The event at the University of North Carolina at Chapel Hill also will feature U.S. Air Force Col. James DeFrank III, press relations director for the Department of Defense and an architect of the practice, which placed more than 600 journalists from around the world with U.S. military units.

The UNC School of Journalism and Mass Communication will sponsor the free public seminar, "The New Age of War Reporting," in Carroll Hall. Participants must register in advance, online at http://www.jomc.unc.edu/executiveeducation/warcoverage/index.html or by calling (919) 966-7024. The agenda, directions and parking information also are on the Web site.

"It’s a wonderful, current topic, and I think there will be a lot of interest on campus and in the community," said Dr. Richard Cole, school dean. "Our alumni are well versed on the subject."

Speakers will include two school alumnae. Nahal Toosi of The Milwaukee Journal Sentinel, a 2000 graduate, wore camouflage attire and protective gear like any other soldier with the 1st Marine Expeditionary Force, writing some of her stories from tents in the desert.

School alumna Donna Leinwand, a reporter for USA Today, chose not to be embedded with a military unit.

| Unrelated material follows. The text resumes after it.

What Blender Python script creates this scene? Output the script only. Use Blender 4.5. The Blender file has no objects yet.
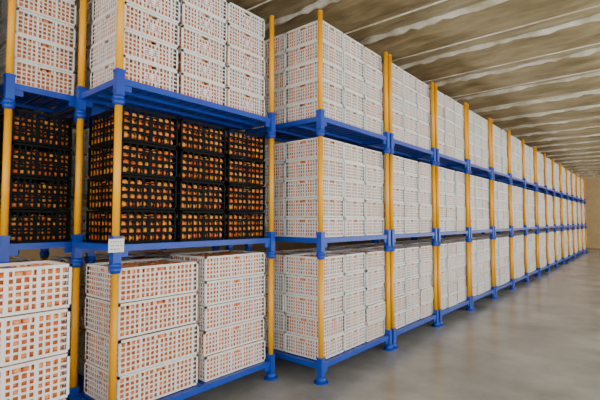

Instead, she traveled by helicopter to experience the other side of the war through the eyes of the Iraqi people. She also covered military briefings from the command center in Qatar.

Other seminar speakers who were embedded reporters will be Mark Johnson of the Charlotte Observer’s Raleigh bureau, who was with the 82nd Airborne Division from Fort Bragg; Julia Lewis of WRAL-TV, who also was with members of the 82nd, in Kuwait; and W. Randall Pinkston, a New York-based CBS News correspondent since 1994, who covered the war from the Middle East and ultimately from Baghdad, where he remained until last month. Pinkston has won three Emmy Awards and an Edward R. Murrow Award.

Other speakers scheduled are:

Question-and-answer periods will follow each talk and panel discussion. Speakers will analyze the pros and cons of the practice, the quality of media coverage of the war and lessons learned for covering future wars. Also discussed will be how technology affected coverage and influenced military and political decisions, and whether journalism schools can better prepare students to cover large military conflicts.

Embedded reporters and photographers were first trained in the basics of combat readiness and then assigned to support and combat units. They were subject to little or no censorship by the government.

"It is a grand experiment," DeFrank said in a recent interview. "It’s never been done to this scale. During the Normandy invasion of World War II, there were only 30 journalists with U.S. forces, and every one had submitted to complete censorship."